• **Goal**: Which lines below hold the word "Continue"? Report each one.

================

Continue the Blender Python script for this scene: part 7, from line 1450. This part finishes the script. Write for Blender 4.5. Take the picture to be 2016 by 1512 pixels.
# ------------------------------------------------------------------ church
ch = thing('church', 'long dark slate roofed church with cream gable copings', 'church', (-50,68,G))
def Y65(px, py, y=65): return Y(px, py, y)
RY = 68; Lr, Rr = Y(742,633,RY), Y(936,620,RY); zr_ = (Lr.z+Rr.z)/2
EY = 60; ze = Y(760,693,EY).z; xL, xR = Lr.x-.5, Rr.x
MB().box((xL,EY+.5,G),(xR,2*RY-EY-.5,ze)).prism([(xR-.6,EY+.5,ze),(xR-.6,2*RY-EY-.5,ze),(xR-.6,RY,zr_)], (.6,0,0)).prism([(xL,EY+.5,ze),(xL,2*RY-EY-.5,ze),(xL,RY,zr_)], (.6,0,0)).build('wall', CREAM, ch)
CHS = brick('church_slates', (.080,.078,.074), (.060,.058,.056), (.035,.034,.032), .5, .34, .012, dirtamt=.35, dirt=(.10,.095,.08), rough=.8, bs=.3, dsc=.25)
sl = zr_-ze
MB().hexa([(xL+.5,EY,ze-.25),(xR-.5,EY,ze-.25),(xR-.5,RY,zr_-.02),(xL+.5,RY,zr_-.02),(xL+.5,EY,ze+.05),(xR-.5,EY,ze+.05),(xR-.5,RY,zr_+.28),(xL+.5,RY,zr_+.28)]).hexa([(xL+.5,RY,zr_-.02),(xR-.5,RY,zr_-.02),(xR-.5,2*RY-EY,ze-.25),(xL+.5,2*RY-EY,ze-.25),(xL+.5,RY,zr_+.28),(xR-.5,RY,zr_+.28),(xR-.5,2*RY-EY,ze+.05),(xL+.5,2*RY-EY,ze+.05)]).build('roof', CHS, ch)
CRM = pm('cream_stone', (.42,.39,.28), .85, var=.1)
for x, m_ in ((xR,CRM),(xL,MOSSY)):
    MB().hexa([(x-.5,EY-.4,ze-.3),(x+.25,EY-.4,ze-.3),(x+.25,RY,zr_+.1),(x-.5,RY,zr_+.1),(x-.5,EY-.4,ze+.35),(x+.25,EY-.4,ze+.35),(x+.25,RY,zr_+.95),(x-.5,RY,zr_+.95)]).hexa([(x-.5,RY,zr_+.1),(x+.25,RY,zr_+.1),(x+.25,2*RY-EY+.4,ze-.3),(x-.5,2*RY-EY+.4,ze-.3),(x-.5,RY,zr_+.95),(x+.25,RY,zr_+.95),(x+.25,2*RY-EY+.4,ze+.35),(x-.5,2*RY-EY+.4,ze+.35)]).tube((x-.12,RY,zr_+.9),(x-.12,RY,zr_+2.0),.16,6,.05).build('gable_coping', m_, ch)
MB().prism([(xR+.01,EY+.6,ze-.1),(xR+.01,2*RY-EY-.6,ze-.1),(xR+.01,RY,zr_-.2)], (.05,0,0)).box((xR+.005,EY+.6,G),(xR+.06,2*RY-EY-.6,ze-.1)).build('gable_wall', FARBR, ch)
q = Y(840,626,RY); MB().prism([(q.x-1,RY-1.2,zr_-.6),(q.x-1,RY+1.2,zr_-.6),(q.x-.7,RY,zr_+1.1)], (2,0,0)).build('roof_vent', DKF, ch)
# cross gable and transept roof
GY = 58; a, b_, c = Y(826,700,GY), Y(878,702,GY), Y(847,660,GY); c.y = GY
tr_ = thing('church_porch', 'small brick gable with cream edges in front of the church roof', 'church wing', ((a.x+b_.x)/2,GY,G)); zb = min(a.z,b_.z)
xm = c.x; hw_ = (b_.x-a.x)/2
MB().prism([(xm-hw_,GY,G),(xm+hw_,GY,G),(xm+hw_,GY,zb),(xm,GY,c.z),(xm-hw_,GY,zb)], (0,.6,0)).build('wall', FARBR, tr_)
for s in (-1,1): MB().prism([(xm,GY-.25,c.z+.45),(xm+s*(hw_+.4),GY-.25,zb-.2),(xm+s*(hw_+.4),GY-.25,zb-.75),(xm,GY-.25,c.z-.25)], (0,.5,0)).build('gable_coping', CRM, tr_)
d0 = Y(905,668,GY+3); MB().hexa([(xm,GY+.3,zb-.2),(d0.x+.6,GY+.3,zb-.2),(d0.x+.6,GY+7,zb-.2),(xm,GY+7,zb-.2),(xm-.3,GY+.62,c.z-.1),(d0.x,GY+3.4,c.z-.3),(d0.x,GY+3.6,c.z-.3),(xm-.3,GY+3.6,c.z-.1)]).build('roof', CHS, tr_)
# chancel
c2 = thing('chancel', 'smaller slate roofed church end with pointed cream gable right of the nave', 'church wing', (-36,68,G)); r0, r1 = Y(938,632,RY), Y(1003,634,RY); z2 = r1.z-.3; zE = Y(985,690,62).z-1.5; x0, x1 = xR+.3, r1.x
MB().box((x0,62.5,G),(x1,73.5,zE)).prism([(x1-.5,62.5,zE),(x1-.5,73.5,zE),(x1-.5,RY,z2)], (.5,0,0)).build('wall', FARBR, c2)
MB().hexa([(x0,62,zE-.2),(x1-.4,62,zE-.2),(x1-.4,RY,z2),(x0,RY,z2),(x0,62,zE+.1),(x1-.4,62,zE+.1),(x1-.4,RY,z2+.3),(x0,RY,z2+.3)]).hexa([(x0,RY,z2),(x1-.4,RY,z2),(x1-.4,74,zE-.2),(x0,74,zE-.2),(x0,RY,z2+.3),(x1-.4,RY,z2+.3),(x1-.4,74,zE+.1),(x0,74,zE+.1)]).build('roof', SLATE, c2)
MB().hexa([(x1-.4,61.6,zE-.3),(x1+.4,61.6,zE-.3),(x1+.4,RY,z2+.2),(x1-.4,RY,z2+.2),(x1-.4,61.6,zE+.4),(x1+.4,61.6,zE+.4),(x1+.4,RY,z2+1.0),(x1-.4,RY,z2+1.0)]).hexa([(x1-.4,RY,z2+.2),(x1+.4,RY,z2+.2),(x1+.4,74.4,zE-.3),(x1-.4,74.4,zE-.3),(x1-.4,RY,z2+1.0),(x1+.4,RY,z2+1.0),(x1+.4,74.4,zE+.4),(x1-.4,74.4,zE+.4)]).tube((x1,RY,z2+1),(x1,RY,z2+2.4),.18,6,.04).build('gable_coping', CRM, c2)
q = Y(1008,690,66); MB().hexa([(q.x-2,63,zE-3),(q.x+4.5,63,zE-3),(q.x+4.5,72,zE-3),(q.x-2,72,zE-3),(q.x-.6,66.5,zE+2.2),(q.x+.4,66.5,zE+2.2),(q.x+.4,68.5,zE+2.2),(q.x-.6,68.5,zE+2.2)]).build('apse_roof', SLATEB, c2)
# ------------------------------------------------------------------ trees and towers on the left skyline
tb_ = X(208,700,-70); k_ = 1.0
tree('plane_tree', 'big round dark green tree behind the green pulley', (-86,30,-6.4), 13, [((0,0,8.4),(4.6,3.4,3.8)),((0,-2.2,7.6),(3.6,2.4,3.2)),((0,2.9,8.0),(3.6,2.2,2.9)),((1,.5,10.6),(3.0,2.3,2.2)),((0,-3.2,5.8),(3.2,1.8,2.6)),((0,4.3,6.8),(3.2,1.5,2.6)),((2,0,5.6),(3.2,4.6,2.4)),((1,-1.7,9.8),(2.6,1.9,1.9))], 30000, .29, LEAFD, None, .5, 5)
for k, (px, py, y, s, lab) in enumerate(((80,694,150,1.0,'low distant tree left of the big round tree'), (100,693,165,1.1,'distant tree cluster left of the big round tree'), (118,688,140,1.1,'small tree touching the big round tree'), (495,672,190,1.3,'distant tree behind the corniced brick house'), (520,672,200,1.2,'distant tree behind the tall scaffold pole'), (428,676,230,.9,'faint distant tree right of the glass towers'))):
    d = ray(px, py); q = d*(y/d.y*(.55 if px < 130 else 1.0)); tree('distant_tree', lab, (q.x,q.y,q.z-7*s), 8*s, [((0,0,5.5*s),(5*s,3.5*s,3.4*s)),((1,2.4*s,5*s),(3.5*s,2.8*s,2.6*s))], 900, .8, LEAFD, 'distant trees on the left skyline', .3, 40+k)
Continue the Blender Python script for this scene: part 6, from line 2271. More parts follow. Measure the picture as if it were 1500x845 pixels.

================

• **Solution**:
Continue the Blender Python script for this scene: part 7, from line 1450. This part finishes the script. Write for Blender 4.5. Take the picture to be 2016 by 1512 pixels.
Continue the Blender Python script for this scene: part 6, from line 2271. More parts follow. Measure the picture as if it were 1500x845 pixels.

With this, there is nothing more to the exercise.